### [Supplied data]
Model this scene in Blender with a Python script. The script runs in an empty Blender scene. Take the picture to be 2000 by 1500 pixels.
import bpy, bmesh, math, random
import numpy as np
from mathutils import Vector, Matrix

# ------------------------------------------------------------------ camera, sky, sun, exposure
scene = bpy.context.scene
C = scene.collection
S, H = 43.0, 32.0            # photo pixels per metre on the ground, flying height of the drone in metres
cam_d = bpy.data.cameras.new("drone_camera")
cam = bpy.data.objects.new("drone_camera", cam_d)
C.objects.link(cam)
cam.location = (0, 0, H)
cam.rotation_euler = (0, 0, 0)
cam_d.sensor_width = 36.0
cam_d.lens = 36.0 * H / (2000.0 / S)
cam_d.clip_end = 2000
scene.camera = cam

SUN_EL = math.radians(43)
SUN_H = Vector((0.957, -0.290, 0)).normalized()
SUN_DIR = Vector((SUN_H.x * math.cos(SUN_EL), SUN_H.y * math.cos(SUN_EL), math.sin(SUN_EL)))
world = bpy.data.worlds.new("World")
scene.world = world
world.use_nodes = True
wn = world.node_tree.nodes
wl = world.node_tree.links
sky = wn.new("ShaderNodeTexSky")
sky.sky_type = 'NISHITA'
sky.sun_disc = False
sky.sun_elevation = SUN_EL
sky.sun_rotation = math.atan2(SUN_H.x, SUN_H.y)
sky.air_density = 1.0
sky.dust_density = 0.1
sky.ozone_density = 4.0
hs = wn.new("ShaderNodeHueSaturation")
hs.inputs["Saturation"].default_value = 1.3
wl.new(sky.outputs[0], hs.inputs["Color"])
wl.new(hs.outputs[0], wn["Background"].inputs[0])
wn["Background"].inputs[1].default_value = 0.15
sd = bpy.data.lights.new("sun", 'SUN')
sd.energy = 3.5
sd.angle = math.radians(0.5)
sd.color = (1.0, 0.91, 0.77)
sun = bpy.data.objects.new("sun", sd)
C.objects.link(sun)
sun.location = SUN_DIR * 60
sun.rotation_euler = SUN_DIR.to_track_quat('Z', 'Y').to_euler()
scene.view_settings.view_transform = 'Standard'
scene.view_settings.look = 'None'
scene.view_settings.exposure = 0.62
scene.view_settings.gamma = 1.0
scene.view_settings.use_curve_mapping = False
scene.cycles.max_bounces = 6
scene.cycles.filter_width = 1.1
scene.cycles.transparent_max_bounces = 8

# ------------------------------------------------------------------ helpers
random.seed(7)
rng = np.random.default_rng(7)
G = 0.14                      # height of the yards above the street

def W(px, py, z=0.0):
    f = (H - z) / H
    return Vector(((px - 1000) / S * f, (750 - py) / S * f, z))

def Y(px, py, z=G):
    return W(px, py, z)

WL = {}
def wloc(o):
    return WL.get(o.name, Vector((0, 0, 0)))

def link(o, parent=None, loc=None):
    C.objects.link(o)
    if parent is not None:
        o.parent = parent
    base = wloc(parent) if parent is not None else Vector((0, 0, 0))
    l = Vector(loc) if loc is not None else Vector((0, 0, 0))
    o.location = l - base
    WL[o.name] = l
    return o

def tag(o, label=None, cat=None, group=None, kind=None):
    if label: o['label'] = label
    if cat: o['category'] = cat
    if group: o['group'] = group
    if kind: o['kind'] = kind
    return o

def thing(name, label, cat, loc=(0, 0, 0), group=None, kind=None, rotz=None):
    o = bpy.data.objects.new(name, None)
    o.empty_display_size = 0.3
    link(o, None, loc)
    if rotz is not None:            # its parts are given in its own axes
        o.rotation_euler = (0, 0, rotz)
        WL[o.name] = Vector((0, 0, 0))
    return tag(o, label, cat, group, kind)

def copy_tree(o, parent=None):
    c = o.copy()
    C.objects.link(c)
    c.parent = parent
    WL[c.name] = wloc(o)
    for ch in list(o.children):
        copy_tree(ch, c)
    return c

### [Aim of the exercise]
Return exactly the lines that run from the top of the listing above to the line containing "from mathutils import Vector, Matrix", please, keeping both end lines and leaving out everything else.

### [Response to this exercise]
Model this scene in Blender with a Python script. The script runs in an empty Blender scene. Take the picture to be 2000 by 1500 pixels.
import bpy, bmesh, math, random
import numpy as np
from mathutils import Vector, Matrix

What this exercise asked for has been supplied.